Tuesday, February 12, 2013

Buddha on Loan

Not a Buddha, rather a statue of a Buddha, symbolic of a Buddha.

2500 years ago, when a monk wished to draw a likeness of Shakyamuni so that the monk could keep the Buddha in mind at times when he was meditating at a distant place, Shakyamuni said "No, but you may draw an image of the Bodhi Tree to keep me in mind."  Thus started the tradition of symbolic rather than lifelike images of Buddhas.  Here he is shown with the vitarka mudra, representing discussion of the Dharma.

Icons which were made for meditative purposes in temples were subject to theft, plunder, and profitable trade at a later date.  The 31st of the minor bodhisattva precepts urges the bodhisattva to redeem such treasures.  However 1500 years after the formulation of those precepts, the cultural context is no longer relevant.  Images are produced commercially for decorating homes, gardens, and businesses.  Such is the case here, this statue being accurately and artistically produced, later purchased by our local dentist, and stored in his garage.  So he then lent it to us indefinitely rather than have it languish in storage, and we are happy to give this Buddha a temporary home.  

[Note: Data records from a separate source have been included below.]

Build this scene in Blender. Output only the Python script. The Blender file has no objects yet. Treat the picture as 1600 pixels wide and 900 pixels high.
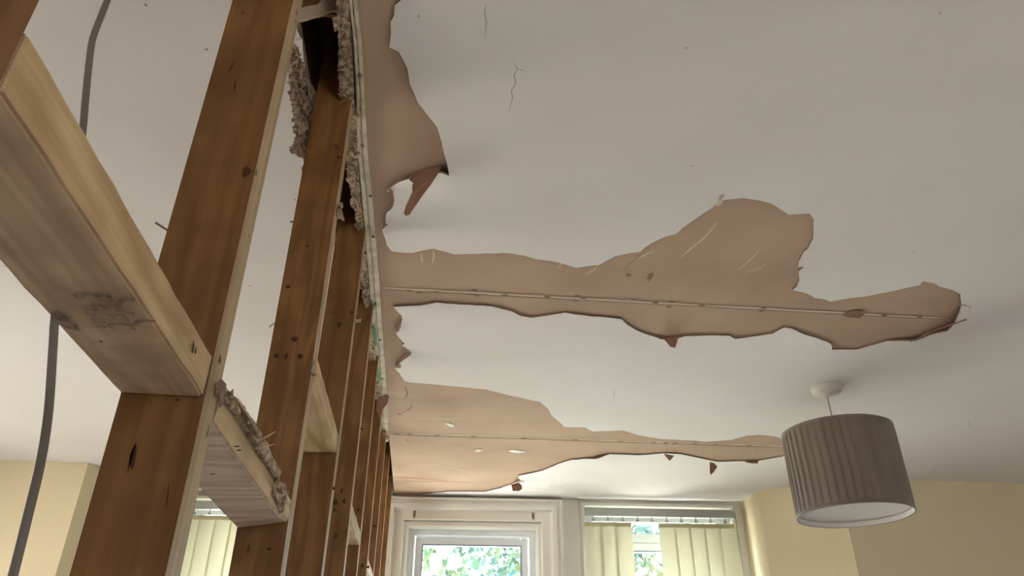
import bpy, bmesh, math, random
from mathutils import Vector, Matrix, noise, geometry
random.seed(7)
S = bpy.context.scene
C = S.collection
CH = 1.45          # camera height above the floor
ZC = 2.45          # ceiling height

# ------------------------------------------------------------------ camera
yaw, pitch, roll = math.radians(6.35), math.radians(30.0), math.radians(-0.17)
F = 1157.0
_r = Vector((math.cos(yaw), -math.sin(yaw), 0))
_f = Vector((math.sin(yaw)*math.cos(pitch), math.cos(yaw)*math.cos(pitch), math.sin(pitch)))
_d = _f.cross(_r)
_R = _r*math.cos(roll) + _d*math.sin(roll)
_D = -_r*math.sin(roll) + _d*math.cos(roll)
cd = bpy.data.cameras.new('camera')
cam = bpy.data.objects.new('camera', cd); C.objects.link(cam)
cd.sensor_width = 36; cd.lens = 36*F/1600; cd.clip_start = 0.02; cd.clip_end = 200
mw = Matrix((( _R.x, -_D.x, -_f.x, 0), (_R.y, -_D.y, -_f.y, 0), (_R.z, -_D.z, -_f.z, CH), (0, 0, 0, 1)))
cam.matrix_world = mw
S.camera = cam

def ray(x, y):
    return _R*((x-800)/F) + _D*((y-450)/F) + _f
def at_z(x, y, z):           # survey: point of the sight line through (x, y) at height z
    d = ray(x, y); t = (z-CH)/d.z
    return Vector((d.x*t, d.y*t, z))
def at_y(x, y, Y):
    d = ray(x, y); t = Y/d.y
    return Vector((d.x*t, Y, CH+d.z*t))
def at_x(x, y, X):
    d = ray(x, y); t = X/d.x
    return Vector((X, d.y*t, CH+d.z*t))

# ------------------------------------------------------------------ light and exposure
S.view_settings.view_transform = 'Standard'
S.view_settings.look = 'None'
S.view_settings.gamma = 1.0
S.view_settings.use_curve_mapping = False
S.view_settings.exposure = 1.2
W = bpy.data.worlds.new('sky'); S.world = W; W.use_nodes = True
nt = W.node_tree; nt.nodes.clear()
wo = nt.nodes.new('ShaderNodeOutputWorld'); bg = nt.nodes.new('ShaderNodeBackground')
bg.inputs['Color'].default_value = (0.85, 0.92, 1.0, 1); bg.inputs['Strength'].default_value = 6.0
nt.links.new(bg.outputs[0], wo.inputs[0])
sd = bpy.data.lights.new('sun', 'SUN'); sd.energy = 26.0; sd.angle = math.radians(2); sd.color = (1, .93, .82)
sun = bpy.data.objects.new('sun', sd); C.objects.link(sun)
sun.rotation_euler = (math.radians(3), math.radians(46), 0)

def portal(name, loc, rot, sx, sy):
    l = bpy.data.lights.new(name, 'AREA'); l.shape = 'RECTANGLE'; l.size = sx; l.size_y = sy
    l.cycles.is_portal = True
    o = bpy.data.objects.new(name, l); C.objects.link(o); o.location = loc; o.rotation_euler = rot
    return o

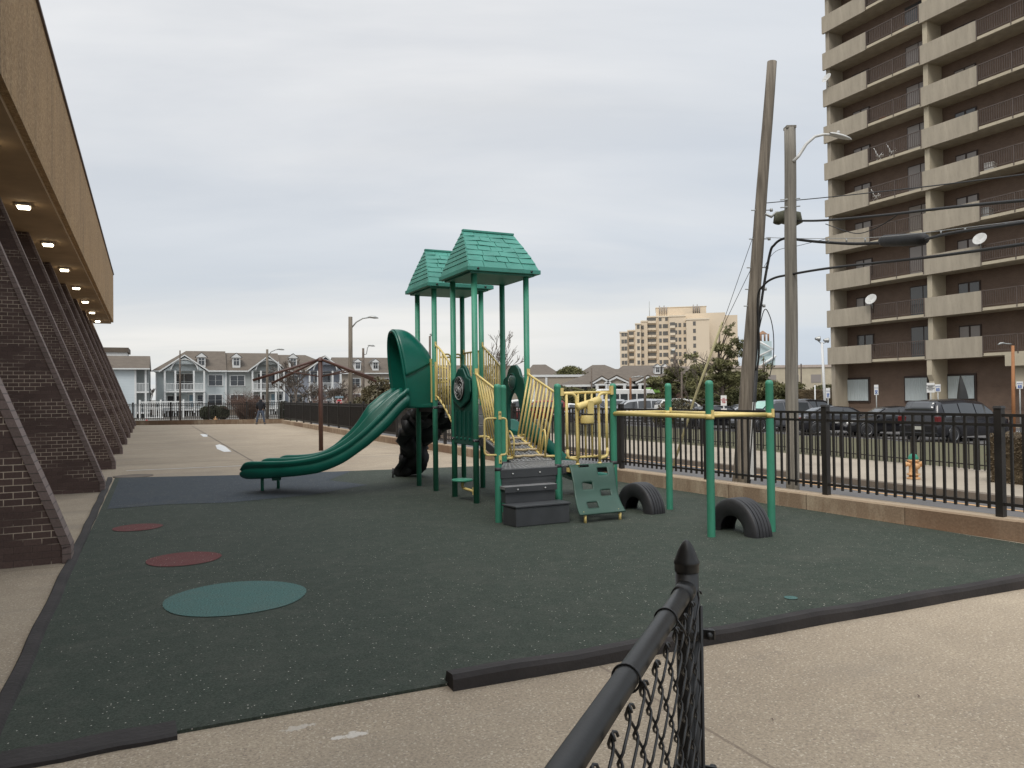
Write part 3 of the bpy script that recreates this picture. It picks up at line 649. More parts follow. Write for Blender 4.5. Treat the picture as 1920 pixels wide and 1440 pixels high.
# yellow rails
def bar(mb, a, b, r=.0145): mb.tube([a, b], r, 8)
def guard(xp, sg, name='guard_rail'):
    """leaning guard beside the sloped ramp; xp = post line, sg = side the foot leans to"""
    mb = MB(); xi = xp + sg * .20
    top = [V3((xp, -.05, 2.09)), V3((xp, -.10, 2.06)), V3((xp, -.98, 1.76)), V3((xp, -1.03, 1.75))]
    bot = fillet([V3((xp + sg * .02, .0, 1.07)), V3((xi, -.02, 1.07)), V3((xi, -.86, .79)), V3((xi, -.95, .785)), V3((xp, -1.05, .785))], .05)
    mb.tube(top, .019, 10); mb.tube(bot, .019, 10)
    for k in range(9):
        t = k / 8; y = -.06 - .90 * t; zt = 2.07 - .31 * t - .005; zb = 1.065 - .30 * min(t * 1.02, 1)
        bar(mb, (xp, y, zt), (xi, y + .02, zb), .0165)
    mb.tube(fillet([(xi, -.80, .83), (xi - sg * .02, -.82, 1.16), (xi - sg * .03, -.92, 1.20), (xi - sg * .0, -1.0, 1.08), (xi, -.98, .79)], .06), .0135, 8)
    bracket(mb, xp + .0, -.055, 2.12, 0)
    return mb.build(name, M['yellow'], ps)
guard(S, -1); guard(0, 1)
def panelrail(p, q, ztp, ztq, zbp, zbq, n=5, r=.0185, name='guard_rail', curve=0.0):
    mb = MB(); p = V3((*p, 0)); q = V3((*q, 0)); t = (q - p).normalized(); p += t * .05; q -= t * .05
    def zt(u): return ztp + (ztq - ztp) * (u ** (1 + curve))
    def zb(u): return zbp + (zbq - zbp) * (u ** (1 + curve))
    for f in (zt, zb): mb.tube([p + (q - p) * (i / 10) + V3((0, 0, f(i / 10))) for i in range(11)], r, 9)
    for k in range(n):
        u = (k + .6) / (n + .2); c = p + (q - p) * u; bar(mb, c + V3((0, 0, zt(u))), c + V3((0, 0, zb(u))), .0155)
    for c, z in ((p, ztp), (q, ztq)): mb.box((c.x, c.y, z + .02), (.03, .03, .10))
    return mb.build(name, M['yellow'], ps)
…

Wednesday, January 16, 2013

SPIRIT ROCKS

Cobb Mountain, being an extinct but fairly recent volcano (active ~ 10,000-17,000 years ago), with ash flows that solidified then eroded, is the abode of many 'spirit rocks', boulders which with a little imagination can be seen as animals and people.
Here a monk doing kaihogyo walks between two such boulders, the Alpha and Omega, or in Japanese terms the AH and the UN, the first and last letters of the Buddhist Sanskrit alphabet.  The AH boulder in the foreground has its mouth wide open while the UN (or HUM) in the background has its mouth tightly closed.  And in between the beginning and end walk us human meditators, using this body and this life to serve all beings in their efforts to realize happiness and put an end to suffering.

Tuesday, January 1, 2013

New Year's Wish

MAY YOU AND I AND EVERYONE ELSE ENTER AND FLOW IN THE GREAT RIVER OF ALL BODHISATTVAS!  MAY EVERYONE BE HAPPY! MAY ALL BE WITHOUT SUFFERING AND ITS CAUSES!